BM’nin Bağımsız Uluslararası Soruşturma Komisyonu, 16 Eylül günü Cenevre’de İsrail’in Gazze’de soykırım yapmakta olduğu tespitinin yer aldığı raporunu yayımladı.
Raporda, İsrail’in Gazze’de “Filistinlileri yok etmek amacıyla soykırım yapmakta olduğu” belirtiliyor, İsrail Cumhurbaşkanı Isaac Herzog ve Başbakan Benyamin Netanyahu dahil en üst düzey devlet yetkilileri “soykırımı teşvikle” suçlanıyor.
Uluslararası topluma soykırımı sona erdirme ve sorumluları cezalandırma çağrısının yapıldığı raporda, “Bunu durdurmak için harekete geçmemek, suç ortaklığı anlamına gelir” uyarısı da yer alıyor.
Soykırım suçlamasını sadece İsrail değil, aynı zamanda en yakın müttefiki ABD de reddediyor.
Ayrıca her ikisi, Filistin’i bağımsız bir devlet olarak tanıma planlarını kınıyor. Hamas’ın 7 Ekim 2023’te İsrail’i hedef alan saldırılarına işaret eden iki müttefik, bağımsız Filistin’i tanıyanları terör örgütünü ödüllendirmekle suçluyor.
“Siyasi tiyatrodan ibaret” eleştirisi
Uluslararası toplum, İsrail’e bağımsız Filistin devletini tanıma yoluyla baskıyı arttırmaya çalışırken, Filistinlileri destekleyenlerden bu hamleye eleştiriler yükseliyor.
Gazze’de savaşın devam ettiğine, tek başına Filistin’i bir devlet olarak tanımanın yeterli olmayacağına dikkat çeken siyasi analistler, Filistinlilere gerçek anlamda yardımların ulaştırılmasını sağlayacak adımların bu hamleye eşlik etmesi gerektiğini savunuyor.
İşgal altındaki Batı Şeria’da bulunan Filistin Kamu Diplomasisi Enstitüsü Direktörü Ines Abdel Razak, Filistinli düşünce kuruluşu Al Shabaka için kaleme aldığı yazıda, “Batılı devletler sembolik jestleri benimserken, Filistinlilere ne adalet ne de devlet kalıyor. Bunun sonucunda, yaşanan gerçeklik ile uluslararası sahnede sergilenenler arasındaki uçurum giderek büyüyor” ifadelerine yer veriyor.
Guardian köşe yazarı Owen Jones da bu hafta yayımlanan yazısında, “İsrail’e karşı her eylemin, halktan gelen eylem çağrılarını bastırmak için göstermelik eylemlerden ibaret olduğunu” kaydediyor.

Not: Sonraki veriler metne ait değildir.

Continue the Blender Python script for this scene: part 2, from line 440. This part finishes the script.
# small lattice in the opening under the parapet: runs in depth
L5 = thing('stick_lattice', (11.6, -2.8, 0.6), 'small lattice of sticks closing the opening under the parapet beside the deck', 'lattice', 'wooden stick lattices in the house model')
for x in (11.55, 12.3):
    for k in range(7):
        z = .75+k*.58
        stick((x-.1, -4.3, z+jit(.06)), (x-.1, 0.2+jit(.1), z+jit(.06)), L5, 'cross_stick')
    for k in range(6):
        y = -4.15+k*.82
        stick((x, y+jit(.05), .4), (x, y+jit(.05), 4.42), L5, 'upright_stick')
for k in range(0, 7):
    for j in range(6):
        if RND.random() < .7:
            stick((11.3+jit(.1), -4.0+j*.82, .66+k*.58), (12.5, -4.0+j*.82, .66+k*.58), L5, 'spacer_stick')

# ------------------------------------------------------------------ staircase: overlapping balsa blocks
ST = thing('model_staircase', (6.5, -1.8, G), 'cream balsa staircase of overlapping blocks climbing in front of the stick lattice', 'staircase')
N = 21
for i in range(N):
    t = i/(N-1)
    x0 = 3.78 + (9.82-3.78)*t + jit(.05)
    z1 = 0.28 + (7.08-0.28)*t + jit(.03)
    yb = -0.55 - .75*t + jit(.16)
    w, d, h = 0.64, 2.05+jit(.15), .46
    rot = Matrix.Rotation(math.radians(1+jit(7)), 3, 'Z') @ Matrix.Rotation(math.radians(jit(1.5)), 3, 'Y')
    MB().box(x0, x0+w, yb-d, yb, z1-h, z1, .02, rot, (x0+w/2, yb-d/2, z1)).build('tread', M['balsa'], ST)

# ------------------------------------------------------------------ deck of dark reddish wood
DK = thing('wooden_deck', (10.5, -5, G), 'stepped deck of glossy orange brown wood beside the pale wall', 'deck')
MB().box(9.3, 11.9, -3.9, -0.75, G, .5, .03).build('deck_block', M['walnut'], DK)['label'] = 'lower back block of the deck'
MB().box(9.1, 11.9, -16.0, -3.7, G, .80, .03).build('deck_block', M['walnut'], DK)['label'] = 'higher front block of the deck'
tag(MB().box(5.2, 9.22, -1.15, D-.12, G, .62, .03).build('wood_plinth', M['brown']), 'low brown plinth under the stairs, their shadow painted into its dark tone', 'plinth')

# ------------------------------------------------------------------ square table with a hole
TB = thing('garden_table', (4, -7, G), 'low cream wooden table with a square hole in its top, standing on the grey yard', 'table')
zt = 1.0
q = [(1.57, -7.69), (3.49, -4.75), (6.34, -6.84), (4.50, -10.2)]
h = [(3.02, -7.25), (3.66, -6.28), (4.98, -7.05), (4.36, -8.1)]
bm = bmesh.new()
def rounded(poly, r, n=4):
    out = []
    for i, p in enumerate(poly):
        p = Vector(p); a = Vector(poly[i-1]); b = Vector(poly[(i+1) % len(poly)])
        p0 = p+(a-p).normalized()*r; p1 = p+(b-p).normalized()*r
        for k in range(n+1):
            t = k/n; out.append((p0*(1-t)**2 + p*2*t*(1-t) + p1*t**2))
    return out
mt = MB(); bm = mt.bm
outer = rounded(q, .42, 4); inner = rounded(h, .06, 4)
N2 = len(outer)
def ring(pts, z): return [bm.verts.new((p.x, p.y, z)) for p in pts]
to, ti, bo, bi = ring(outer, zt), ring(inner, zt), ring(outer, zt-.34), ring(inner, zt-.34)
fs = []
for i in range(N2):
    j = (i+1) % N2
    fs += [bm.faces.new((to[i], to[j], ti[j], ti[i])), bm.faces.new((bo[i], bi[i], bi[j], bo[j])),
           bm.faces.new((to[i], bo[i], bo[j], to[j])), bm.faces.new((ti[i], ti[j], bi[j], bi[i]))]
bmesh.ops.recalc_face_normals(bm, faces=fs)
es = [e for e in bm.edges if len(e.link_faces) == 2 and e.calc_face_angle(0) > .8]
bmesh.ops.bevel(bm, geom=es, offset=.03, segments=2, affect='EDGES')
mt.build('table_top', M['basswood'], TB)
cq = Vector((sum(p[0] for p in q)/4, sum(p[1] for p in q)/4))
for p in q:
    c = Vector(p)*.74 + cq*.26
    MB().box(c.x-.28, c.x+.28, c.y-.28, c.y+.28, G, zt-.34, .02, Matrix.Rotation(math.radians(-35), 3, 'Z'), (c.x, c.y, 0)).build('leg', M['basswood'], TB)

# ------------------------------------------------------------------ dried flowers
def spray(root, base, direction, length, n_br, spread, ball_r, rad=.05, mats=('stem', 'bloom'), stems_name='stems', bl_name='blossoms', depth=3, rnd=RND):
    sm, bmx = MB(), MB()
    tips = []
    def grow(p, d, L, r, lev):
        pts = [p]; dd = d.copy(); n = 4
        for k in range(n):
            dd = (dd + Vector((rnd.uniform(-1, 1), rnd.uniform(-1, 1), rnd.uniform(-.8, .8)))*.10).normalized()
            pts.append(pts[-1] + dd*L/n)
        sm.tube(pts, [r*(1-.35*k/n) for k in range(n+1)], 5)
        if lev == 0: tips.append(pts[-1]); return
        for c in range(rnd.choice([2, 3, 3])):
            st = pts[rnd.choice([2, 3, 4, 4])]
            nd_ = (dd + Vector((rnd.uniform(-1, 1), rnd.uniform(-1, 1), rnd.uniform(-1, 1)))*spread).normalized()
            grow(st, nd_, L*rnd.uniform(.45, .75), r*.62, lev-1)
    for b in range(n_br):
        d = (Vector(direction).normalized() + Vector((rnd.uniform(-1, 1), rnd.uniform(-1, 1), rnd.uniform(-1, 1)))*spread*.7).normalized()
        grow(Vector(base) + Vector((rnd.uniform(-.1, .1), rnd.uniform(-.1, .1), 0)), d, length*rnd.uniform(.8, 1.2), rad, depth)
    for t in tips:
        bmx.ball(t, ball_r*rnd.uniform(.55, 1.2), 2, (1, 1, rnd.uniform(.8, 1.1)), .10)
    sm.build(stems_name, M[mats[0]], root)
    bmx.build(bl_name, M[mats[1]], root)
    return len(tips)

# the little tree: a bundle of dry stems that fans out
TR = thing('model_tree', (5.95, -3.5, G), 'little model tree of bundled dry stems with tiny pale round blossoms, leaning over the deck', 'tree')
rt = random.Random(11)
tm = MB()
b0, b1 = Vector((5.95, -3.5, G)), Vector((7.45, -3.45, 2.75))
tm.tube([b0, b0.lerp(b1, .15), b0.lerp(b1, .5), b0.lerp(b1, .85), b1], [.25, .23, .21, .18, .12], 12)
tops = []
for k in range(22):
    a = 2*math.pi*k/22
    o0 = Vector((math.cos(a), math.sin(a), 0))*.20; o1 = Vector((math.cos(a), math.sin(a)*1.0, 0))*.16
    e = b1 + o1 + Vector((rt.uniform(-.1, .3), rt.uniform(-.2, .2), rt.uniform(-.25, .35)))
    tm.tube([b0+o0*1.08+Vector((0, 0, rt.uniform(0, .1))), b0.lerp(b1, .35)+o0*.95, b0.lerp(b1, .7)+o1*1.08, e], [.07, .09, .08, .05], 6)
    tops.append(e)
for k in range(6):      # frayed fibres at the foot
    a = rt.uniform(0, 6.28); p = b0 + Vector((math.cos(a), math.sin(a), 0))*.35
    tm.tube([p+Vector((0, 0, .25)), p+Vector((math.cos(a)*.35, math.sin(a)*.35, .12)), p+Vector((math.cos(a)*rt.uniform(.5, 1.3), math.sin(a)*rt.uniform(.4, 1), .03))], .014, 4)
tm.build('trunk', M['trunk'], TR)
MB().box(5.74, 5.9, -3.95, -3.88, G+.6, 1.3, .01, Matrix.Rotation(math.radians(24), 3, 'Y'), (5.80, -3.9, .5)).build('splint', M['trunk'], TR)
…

Uluslararası Kriz Grubu’ndan (ICG) Richard Gowan ise İsrail’in bu gelişmelere vermesi muhtemel tepkiden endişe duyulduğuna dikkat çekiyor. Gowan, ABD merkezli Just Security’de yayımlanan yazısından İsrail Başbakanı Benyamin Netanyahu’nun “Bir Filistin devleti olmayacak” sözlerini hatırlatarak şunları kaydediyor:
“Netanyahu’nun tanıma sürecine, Filistin topraklarının bir kısmını resmen ilhak etme planlarını duyurarak yanıt vermesi, diplomatları endişelendiren muhtemel bir senaryo.”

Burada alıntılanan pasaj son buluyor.